Riguardo alla situazione specifica della Grecia e della Spagna l’economista americano così si esprime:
<<I paesi che in questo momento hanno un problema di debito pubblico, come la Grecia e la Spagna, si trovano in una situazione molto specifica: fanno parte dell’euro e al contempo si ritrovano con asset fortemente sopravvalutati a causa degli enormi afflussi di capitale avvenuti nel corso dei boom precedenti. Il risultato di questa combinazione è la prospettiva di anni di deflazione.>>
Secondo Krugman le politiche di contenimento del deficit negli altri paesi europei non risulteranno solo inutili ma anche dannose; in Francia, in Gran Bretagna, in Italia si otterrà soltanto il pessimo risultato di frenare ulteriormente quei minimi tentativi di ripresa della crescita che venivano preventivati qualche tempo fa.

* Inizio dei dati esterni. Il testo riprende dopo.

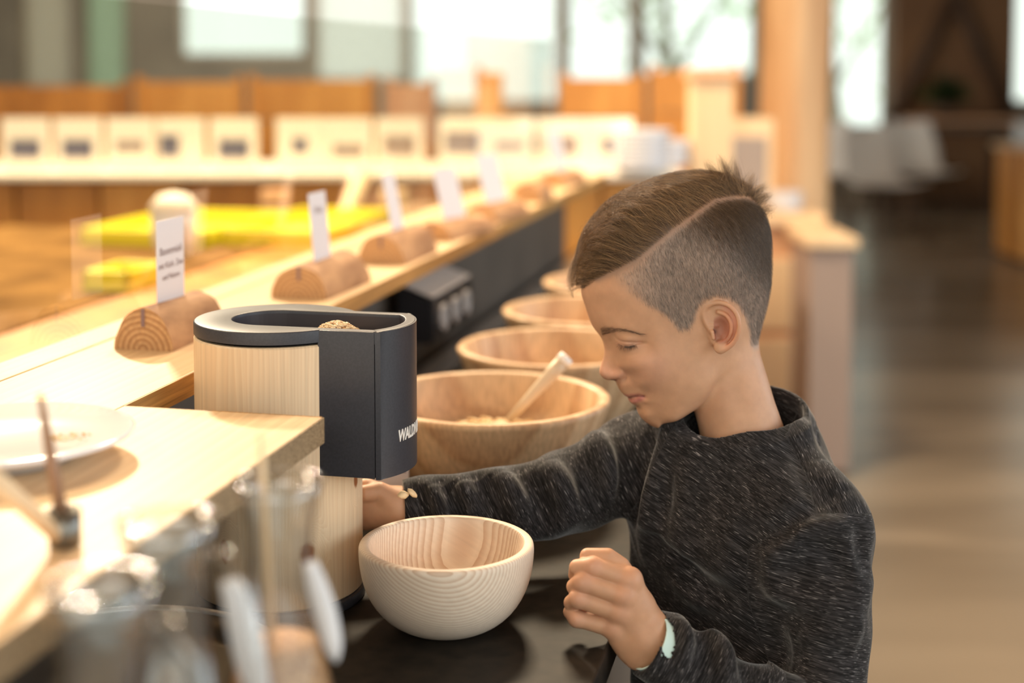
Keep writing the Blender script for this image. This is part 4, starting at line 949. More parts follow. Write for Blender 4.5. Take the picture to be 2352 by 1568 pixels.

D’altra parte il premio Nobel, in sintonia con la sua dottrina neokeynesiana, pensa sempre che in casi di autentica emergenza, come in Grecia, dove “i salari e i prezzi non sono allineati” si debba ricorrere all’”unica cura possibile” che consisterebbe in “una lunga e dolorosa deflazione”. Ma il “serpente a volte tende a mangiarsi la coda”: non bisogna contenere il deficit - anche se c’è il rischio che i bond che servono per alimentarlo risultino invendibili – per non stroncare la crescita e per frenare l’aumento della disoccupazione; ma, allo stesso tempo, nel momento in cui non si è tenuto conto della  dinamica deflazionistica dell’economia reale (che malgrado tutto ci ritroviamo davanti) alimentando invece l’inflazione monetaria e finanziaria (e quindi anche salari e prezzi) si deve intervenire con la classica “cura da cavallo” che rischia di ammazzare (o ammazza) il “paziente”. Forse gli economisti non sapranno mai né prevenire né prevedere nulla (a parte Roubini che sarebbe l’eccezione !!) ma quando si è in difficoltà alcune volte servirebbe magari “resettare” e ricominciare a pensare a partire da considerazioni di un minimo buon senso per sperare di trovare una soluzione sensata a certi problemi.